If you're really scared of your users and want to stick them in a supermax type of restricted environment, use something like freebsd's jails or solaris's zones -- each user gets their own tailor made environment. For added points use ZFS so you can take a snapshot of the environment when they log in so if they delete their files you can just pull them out of the snapshot.
Solution 2:
There are three things that need to be in place to fully do what you're asking for:
- A custom shell that lacks the commands you're interested in. This is a hard thing to get, but if you really truly don't want users to have access to some shell primitives, this is the only way to remove them.
- Correctly set file permissions. Don't want users to damage the system? Set the permissions so they can't damage the system even if they have the right tools. Of these three steps, this is the easiest step.

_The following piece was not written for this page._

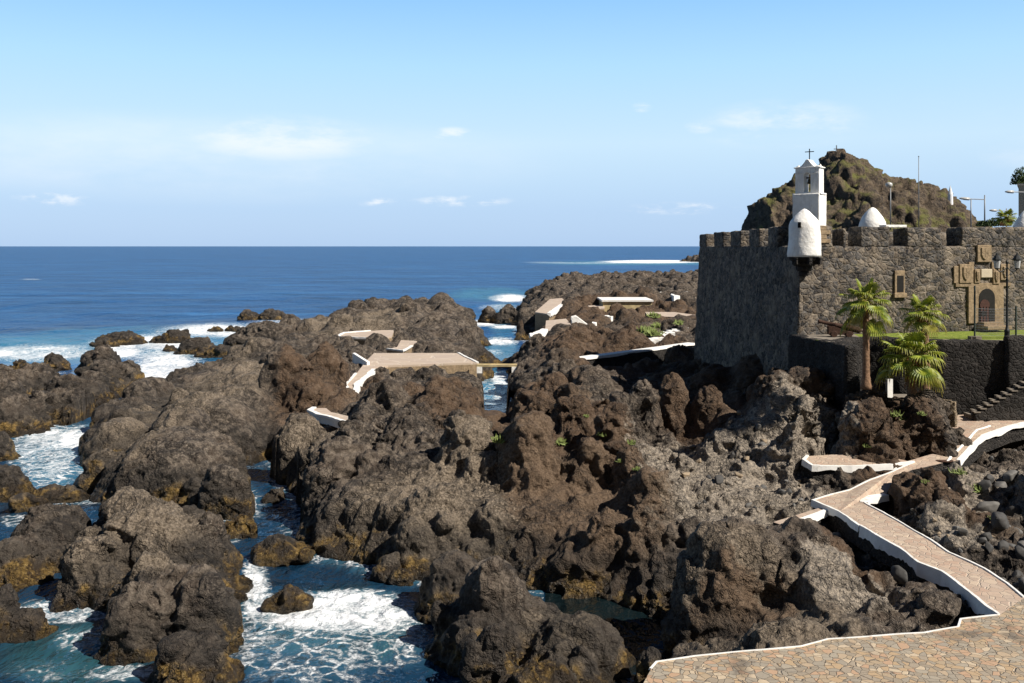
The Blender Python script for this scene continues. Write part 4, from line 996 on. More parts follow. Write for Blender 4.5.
# door with stepped sandstone surround
ds = plate('door_surround', 967, 1002, 286, 323, .09, SAND, castle, .02)
a = on_front(977, 11); b = on_front(993, 11)
hw = (b - a).length / 2; mid = on_front(985, 10.1, .14); zb = ZY(322, mid.y); zs = ZY(298, mid.y)
def arch_plate(name, hw, z0, zs, mat, parent, outv, th=.02):
    pts = [(-hw, z0), (hw, z0)] + [(hw * math.cos(math.pi * k / 12), zs + hw * math.sin(math.pi * k / 12)) for k in range(13)]
    o_ = on_front(985, (z0 + zs) / 2, outv); n = len(pts)
    V = [tuple(Vector((o_.x, o_.y, z)) + fu * x - fn * th) for x, z in pts] + [tuple(Vector((o_.x, o_.y, z)) + fu * x + fn * th) for x, z in pts]
    return MB().add(V, [tuple(reversed(range(n))), tuple(range(n, 2 * n))] + [(i, (i + 1) % n, (i + 1) % n + n, i + n) for i in range(n)]).build(name, mat, parent)
arch_plate('arched_doorway', hw * .98, zb, zs, DARKIN, ds, .115)
dr = arch_plate('door_leaf', hw * .6, zb + .02, zs - .45, WOODR, castle, .15)
for v_ in dr.data.vertices: v_.co -= fu * (hw * .33)
for k_ in range(4):
    MB().box(tuple(on_front(985, (zb + zs) / 2 - .3, .185) - fu * (hw * .33) + fu * (k_ - 1.5) * .22), (.025, .02, zs - zb - .5), AF).build('plank_gap', DARKIN, dr)
MB().box(tuple(on_front(981, zb + .55, .18)), (.32, .03, .3), AF).build('hatch', DARKIN, dr)
for k in range(2):
    plate('door_step', 976 - k * 2, 996 + k * 2, 321.5 + k * 3.2, 325 + k * 3.2, .35 + .25 * k, SAND, castle, .3 + .25 * k)
# carved coats of arms
for px0, px1, py0, py1, m_ in ((976, 990, 245, 262, SAND), (958, 970.5, 264, 283, SAND), (979.5, 990.5, 269, 277.5, BEIGE), (973, 978.5, 269, 283, SAND), (991.5, 998, 269, 284, SAND), (999, 1008, 264, 280, SAND)):
    cp = plate('coat_of_arms' if m_ is SAND else 'inscribed_plaque', px0, px1, py0, py1, .10, m_, castle, .05, .03)
    if m_ is SAND:
        a = on_front((px0 + px1) / 2, 11); hh = (py1 - py0) * a.y / F; ww = (px1 - px0) * a.y / F
        c = on_front((px0 + px1) / 2, ZY((py0 + py1) / 2, a.y), .17)
        pts = [(-.33 * ww, .36 * hh), (.33 * ww, .36 * hh), (.33 * ww, -.05 * hh), (.2 * ww, -.28 * hh), (0, -.38 * hh), (-.2 * ww, -.28 * hh), (-.33 * ww, -.05 * hh)]
        V = [tuple(c + fu * x + Vector((0, 0, z)) - fn * .03) for x, z in pts] + [tuple(c + fu * x * .9 + Vector((0, 0, z * .9)) + fn * .05) for x, z in pts]; n = 7
        MB().add(V, [tuple(range(n)), tuple(reversed(range(n, 2 * n)))] + [((i + 1) % n, i, i + n, (i + 1) % n + n) for i in range(n)]).build('carved_shield', SAND, cp)
        MB().box(tuple(c + fn * .04 + Vector((0, 0, .05))), (.05, .05, hh * .5), AF).box(tuple(c + fn * .04 + Vector((0, 0, .05 * hh))), (ww * .5, .05, .05), AF).build('carving', SAND, cp)
for px0, px1, py0, py1 in ((955, 1010, 283, 286.5), (968, 973, 262, 283), (991, 999, 262, 269), (953, 958, 266, 283)):
    plate('string_course', px0, px1, py0, py1, .05, SAND, castle, .03)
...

- Use a mandatory access control technoloy like AppArmor. MACs like AppArmor and SELinux embed permissions in the kernel. These prevent users from running the right tools even if they find them somewhere (and like file permissions, prevent them from using them outside of the restricted box).
Belt, suspenders, and a staple-gun for good measure. Hard to go wrong there.
AppArmor is interesting since the MAC for a specific executable is inherited by all of its children. Set a user's login to be /bin/bash-bob
, set the AppArmor profile for that specific binary right, and the only way they're getting out of that permission jail is through kernel exploits. If some lazy install script left /var/opt/vendor/tmp
global-writeable for some stupid reason, the user using /bin/bash-bob
as their shell won't be able to write there. Set the bash-bob profile to only allow writing to their home directory and /tmp
, and such permission mistakes can't be leveraged. Even if they somehow find the root password, the AppArmor profile for /bin/bash-bob
will still apply even after they su
up since su
and the bash
process it spawns are children of /bin/bash-bob
.
The hard part is building that AppArmor profile.
- Create an AppArmor profile for /bin/bash-bob and set it to audit mode
- Set Bob's login-shell to /bin/bash-bob
- Login as Bob. Do everything you want Bob to be able to do.
- Use the auditlog to build the AppArmor profile (SUSE has tools for this, not sure about other Linux distros). This is monstrously tedious, but needs to happen if you need this level of security.
- You'll be doing things like:
- Approving read access to most of the system libraries
- Approving read and execute rights to the selected few allowed system commands
- Approving write access to temp spaces
- Approving socket creation, if needed
- You'll be doing things like:
- Set the policy to enforce.
- Log in as Bob, do things.
- Make adjustments.
In my opinion, you only need steps 2 and 3, since in combination they both prevent the ability to do anything harmful outside of the carefully constructed box you set up in both those steps.
Solution 3:
Well, you can set the user's shell to a program you've written that only lets them run certain shell scripts.
Of course this would only be as secure as the program and shell scripts; in practice, this kind of restricted shell typically isn't secure against a smart attacker.
Solution 4:
Don't try and limit commands, limit file permissions. You can't practically limit people's access to syscalls, so all someone needs to do is provide their own copy of whatever "dangerous" commands you don't want them to execute, and you're stuffed.
Solution 5:
If you want the user to only be able to execute certain scripts/binaries, you can use a restricted shell. This (as the Wikipedia article mentions) isn't completely secure, but if you can guarantee that no application allowed to run is able to execute a new shell then it is a good alternative.
To setup a users restricted shell, set /bin/rbash
(or similar, most shells enter restricted mode when the binary is named r***name*) as the users shell.
Then, edit **.bashrc (or equivalent) and set $PATH
to a directory where all allowed binaries/scripts are stored.